━━━ Dataset content ━━━

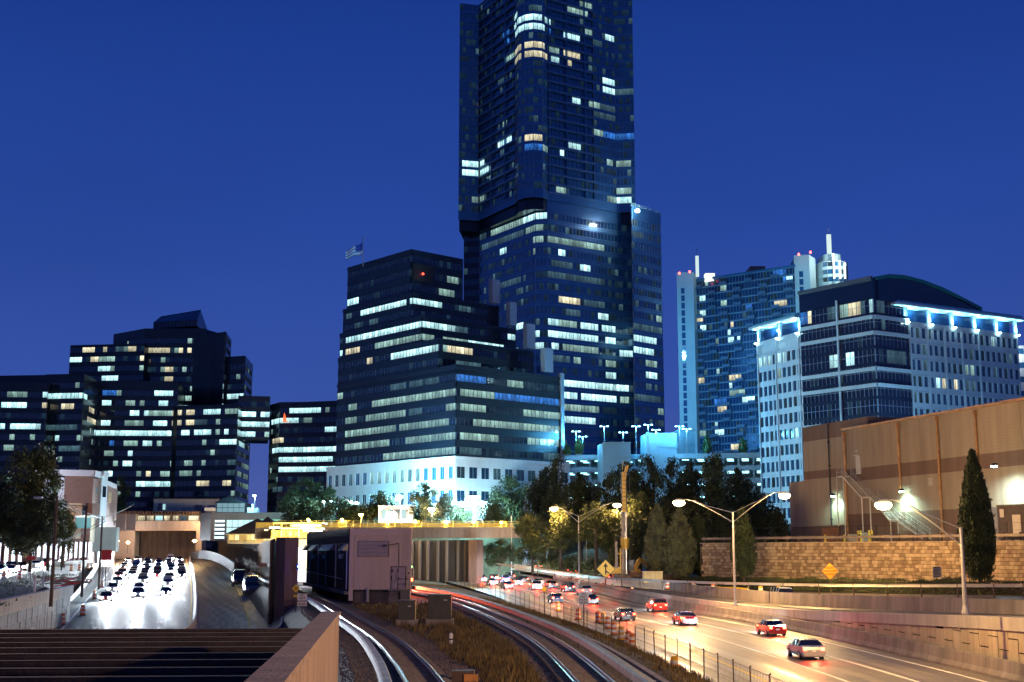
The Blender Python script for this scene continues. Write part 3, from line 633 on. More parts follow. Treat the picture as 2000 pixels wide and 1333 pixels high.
mb = MB(); v = W(1466, 540, 528); v2 = W(1514, 520, 528); mb.box(v.x, v.x+(v2.x-v.x)*.6, 528, 540, v.z-2, v2.z); mb.box(v.x+(v2.x-v.x)*.6, v2.x, 530, 540, v.z-2, v2.z-1); mk('plant_room', mb, M('plant_room_tan', (.20, .17, .17), .8, var=.1), D)
for (x_, y0, y1) in ((1629, 496, 545), (1641, 510, 545), (1650, 514, 545)):
    v = W(x_, y1, 505); v2 = W(x_, y0, 505); mb = MB(); mb.box(v.x-.3, v.x+.3, 504.2, 504.7, v.z, v2.z); mk('light_blade', mb, E('lit_blade', (.95, .97, .85), 2.2), D)
lamp('POINT', W(1640, 500, 498), (.8, 1, .95), 9000, 1, name='crown_fill')  # bare light added to brighten the tower crown, no fitting
lamp('POINT', W(1575, 540, 478), CYAN, 12000, 1, name='pylon_fill')  # this and the next two: added fill lights on the pylons, without fittings
lamp('POINT', W(1335, 640, 490), (.16,.55,.95), 30000, 1, name='pylon_fill')
lamp('POINT', W(1335, 820, 490), (.16,.55,.95), 36000, 1, name='pylon_fill')

# ================================================================== office building with the curved roof
O = thing('office_building', (*wx(1700, 310), 5), 'pale office building with a dark glass prow, curved roof and cyan-lit loggias', 'office building')
ye = 650
eL0, eL1 = wx(1478, 336, ye), wx(1563, 318.5, ye); eC = wx(1708, 300, ye); eR0 = wx(1775, 306, ye); eR1 = wx(1987, 325, ye)
fe = 4.02
litE = conv(1460, 540, 4.166, [(440,315,500,315,'b'),(505,315,528,315,'y'),(740,280,800,275,'g'),(805,285,930,270,'y'),(990,260,1025,258,'w'),(660,715,720,712,'w'),(812,700,855,697,'w'),(560,875,580,875,'w'),(660,310,720,305,'d'),(1060,265,1110,270,'d'),(75,685,125,680,'w'),(140,672,185,668,'w'),(218,655,265,650,'w'),(270,652,305,648,'w'),(215,530,255,525,'d'),(270,520,325,515,'g'),(222,785,260,780,'g'),(365,1305,410,1300,'w'),(1130,690,1280,700,'d')])+conv(1700, 540, 4.76, [(1125,590,1155,592,'w'),(605,1000,655,1002,'w'),(670,1005,735,1010,'y'),(750,1015,800,1018,'y'),(895,860,955,880,'g'),(1320,620,1345,622,'w'),(1260,745,1310,748,'d'),(900,1020,960,1025,'d'),(1120,875,1175,885,'d'),(505,855,560,860,'d'),(900,700,950,700,'d')])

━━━

Exercise details: Copy out the whole listing exactly, and don't carry over any pictures.

Solved exercise:
The Blender Python script for this scene continues. Write part 3, from line 633 on. More parts follow. Treat the picture as 2000 pixels wide and 1333 pixels high.
mb = MB(); v = W(1466, 540, 528); v2 = W(1514, 520, 528); mb.box(v.x, v.x+(v2.x-v.x)*.6, 528, 540, v.z-2, v2.z); mb.box(v.x+(v2.x-v.x)*.6, v2.x, 530, 540, v.z-2, v2.z-1); mk('plant_room', mb, M('plant_room_tan', (.20, .17, .17), .8, var=.1), D)
for (x_, y0, y1) in ((1629, 496, 545), (1641, 510, 545), (1650, 514, 545)):
    v = W(x_, y1, 505); v2 = W(x_, y0, 505); mb = MB(); mb.box(v.x-.3, v.x+.3, 504.2, 504.7, v.z, v2.z); mk('light_blade', mb, E('lit_blade', (.95, .97, .85), 2.2), D)
lamp('POINT', W(1640, 500, 498), (.8, 1, .95), 9000, 1, name='crown_fill')  # bare light added to brighten the tower crown, no fitting
lamp('POINT', W(1575, 540, 478), CYAN, 12000, 1, name='pylon_fill')  # this and the next two: added fill lights on the pylons, without fittings
lamp('POINT', W(1335, 640, 490), (.16,.55,.95), 30000, 1, name='pylon_fill')
lamp('POINT', W(1335, 820, 490), (.16,.55,.95), 36000, 1, name='pylon_fill')

# ================================================================== office building with the curved roof
O = thing('office_building', (*wx(1700, 310), 5), 'pale office building with a dark glass prow, curved roof and cyan-lit loggias', 'office building')
ye = 650
eL0, eL1 = wx(1478, 336, ye), wx(1563, 318.5, ye); eC = wx(1708, 300, ye); eR0 = wx(1775, 306, ye); eR1 = wx(1987, 325, ye)
fe = 4.02
litE = conv(1460, 540, 4.166, [(440,315,500,315,'b'),(505,315,528,315,'y'),(740,280,800,275,'g'),(805,285,930,270,'y'),(990,260,1025,258,'w'),(660,715,720,712,'w'),(812,700,855,697,'w'),(560,875,580,875,'w'),(660,310,720,305,'d'),(1060,265,1110,270,'d'),(75,685,125,680,'w'),(140,672,185,668,'w'),(218,655,265,650,'w'),(270,652,305,648,'w'),(215,530,255,525,'d'),(270,520,325,515,'g'),(222,785,260,780,'g'),(365,1305,410,1300,'w'),(1130,690,1280,700,'d')])+conv(1700, 540, 4.76, [(1125,590,1155,592,'w'),(605,1000,655,1002,'w'),(670,1005,735,1010,'y'),(750,1015,800,1018,'y'),(895,860,955,880,'g'),(1320,620,1345,622,'w'),(1260,745,1310,748,'d'),(900,1020,960,1025,'d'),(1120,875,1175,885,'d'),(505,855,560,860,'d'),(900,700,950,700,'d')])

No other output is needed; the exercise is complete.